§ **What is asked**: Extract the listing below in full, unchanged.

§ **Provided data**:
-- BEGIN --

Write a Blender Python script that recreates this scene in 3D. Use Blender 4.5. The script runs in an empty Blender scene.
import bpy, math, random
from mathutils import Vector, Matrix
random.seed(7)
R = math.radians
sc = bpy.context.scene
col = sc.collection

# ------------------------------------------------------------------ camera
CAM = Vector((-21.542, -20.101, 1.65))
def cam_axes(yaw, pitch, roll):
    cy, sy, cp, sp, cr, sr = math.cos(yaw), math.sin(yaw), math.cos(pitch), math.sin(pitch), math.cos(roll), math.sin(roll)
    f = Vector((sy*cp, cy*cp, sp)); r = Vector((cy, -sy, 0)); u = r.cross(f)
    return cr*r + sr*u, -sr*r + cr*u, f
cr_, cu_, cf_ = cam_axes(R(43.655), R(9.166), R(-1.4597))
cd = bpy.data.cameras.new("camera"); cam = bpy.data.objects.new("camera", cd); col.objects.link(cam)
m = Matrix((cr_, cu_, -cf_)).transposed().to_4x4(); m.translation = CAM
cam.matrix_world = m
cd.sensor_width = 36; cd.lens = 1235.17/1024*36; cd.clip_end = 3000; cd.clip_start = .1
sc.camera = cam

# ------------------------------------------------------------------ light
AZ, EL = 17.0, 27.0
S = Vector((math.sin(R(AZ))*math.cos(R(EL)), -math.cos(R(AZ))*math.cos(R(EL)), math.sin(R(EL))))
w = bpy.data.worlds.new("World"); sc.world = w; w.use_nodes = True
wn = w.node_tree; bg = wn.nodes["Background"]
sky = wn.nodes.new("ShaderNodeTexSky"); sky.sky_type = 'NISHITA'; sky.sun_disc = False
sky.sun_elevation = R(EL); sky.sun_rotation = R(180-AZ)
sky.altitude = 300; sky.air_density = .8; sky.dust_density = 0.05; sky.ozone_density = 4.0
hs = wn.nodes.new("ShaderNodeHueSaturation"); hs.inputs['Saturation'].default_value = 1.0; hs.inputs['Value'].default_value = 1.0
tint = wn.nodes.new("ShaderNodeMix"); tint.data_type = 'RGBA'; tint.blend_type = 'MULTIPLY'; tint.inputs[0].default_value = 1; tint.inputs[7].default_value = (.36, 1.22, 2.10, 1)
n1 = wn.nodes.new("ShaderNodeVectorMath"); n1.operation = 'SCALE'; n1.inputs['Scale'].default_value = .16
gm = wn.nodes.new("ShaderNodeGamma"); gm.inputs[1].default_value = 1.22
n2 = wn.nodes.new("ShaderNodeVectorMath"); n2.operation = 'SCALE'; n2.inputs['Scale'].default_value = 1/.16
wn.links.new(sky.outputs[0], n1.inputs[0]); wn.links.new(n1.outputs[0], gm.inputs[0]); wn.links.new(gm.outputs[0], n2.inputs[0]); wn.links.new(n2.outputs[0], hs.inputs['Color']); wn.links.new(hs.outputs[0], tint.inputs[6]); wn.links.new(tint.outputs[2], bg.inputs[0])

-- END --

§ **Correct result**:
Write a Blender Python script that recreates this scene in 3D. Use Blender 4.5. The script runs in an empty Blender scene.
import bpy, math, random
from mathutils import Vector, Matrix
random.seed(7)
R = math.radians
sc = bpy.context.scene
col = sc.collection

# ------------------------------------------------------------------ camera
CAM = Vector((-21.542, -20.101, 1.65))
def cam_axes(yaw, pitch, roll):
    cy, sy, cp, sp, cr, sr = math.cos(yaw), math.sin(yaw), math.cos(pitch), math.sin(pitch), math.cos(roll), math.sin(roll)
    f = Vector((sy*cp, cy*cp, sp)); r = Vector((cy, -sy, 0)); u = r.cross(f)
    return cr*r + sr*u, -sr*r + cr*u, f
cr_, cu_, cf_ = cam_axes(R(43.655), R(9.166), R(-1.4597))
cd = bpy.data.cameras.new("camera"); cam = bpy.data.objects.new("camera", cd); col.objects.link(cam)
m = Matrix((cr_, cu_, -cf_)).transposed().to_4x4(); m.translation = CAM
cam.matrix_world = m
cd.sensor_width = 36; cd.lens = 1235.17/1024*36; cd.clip_end = 3000; cd.clip_start = .1
sc.camera = cam

# ------------------------------------------------------------------ light
AZ, EL = 17.0, 27.0
S = Vector((math.sin(R(AZ))*math.cos(R(EL)), -math.cos(R(AZ))*math.cos(R(EL)), math.sin(R(EL))))
w = bpy.data.worlds.new("World"); sc.world = w; w.use_nodes = True
wn = w.node_tree; bg = wn.nodes["Background"]
sky = wn.nodes.new("ShaderNodeTexSky"); sky.sky_type = 'NISHITA'; sky.sun_disc = False
sky.sun_elevation = R(EL); sky.sun_rotation = R(180-AZ)
sky.altitude = 300; sky.air_density = .8; sky.dust_density = 0.05; sky.ozone_density = 4.0
hs = wn.nodes.new("ShaderNodeHueSaturation"); hs.inputs['Saturation'].default_value = 1.0; hs.inputs['Value'].default_value = 1.0
tint = wn.nodes.new("ShaderNodeMix"); tint.data_type = 'RGBA'; tint.blend_type = 'MULTIPLY'; tint.inputs[0].default_value = 1; tint.inputs[7].default_value = (.36, 1.22, 2.10, 1)
n1 = wn.nodes.new("ShaderNodeVectorMath"); n1.operation = 'SCALE'; n1.inputs['Scale'].default_value = .16
gm = wn.nodes.new("ShaderNodeGamma"); gm.inputs[1].default_value = 1.22
n2 = wn.nodes.new("ShaderNodeVectorMath"); n2.operation = 'SCALE'; n2.inputs['Scale'].default_value = 1/.16
wn.links.new(sky.outputs[0], n1.inputs[0]); wn.links.new(n1.outputs[0], gm.inputs[0]); wn.links.new(gm.outputs[0], n2.inputs[0]); wn.links.new(n2.outputs[0], hs.inputs['Color']); wn.links.new(hs.outputs[0], tint.inputs[6]); wn.links.new(tint.outputs[2], bg.inputs[0])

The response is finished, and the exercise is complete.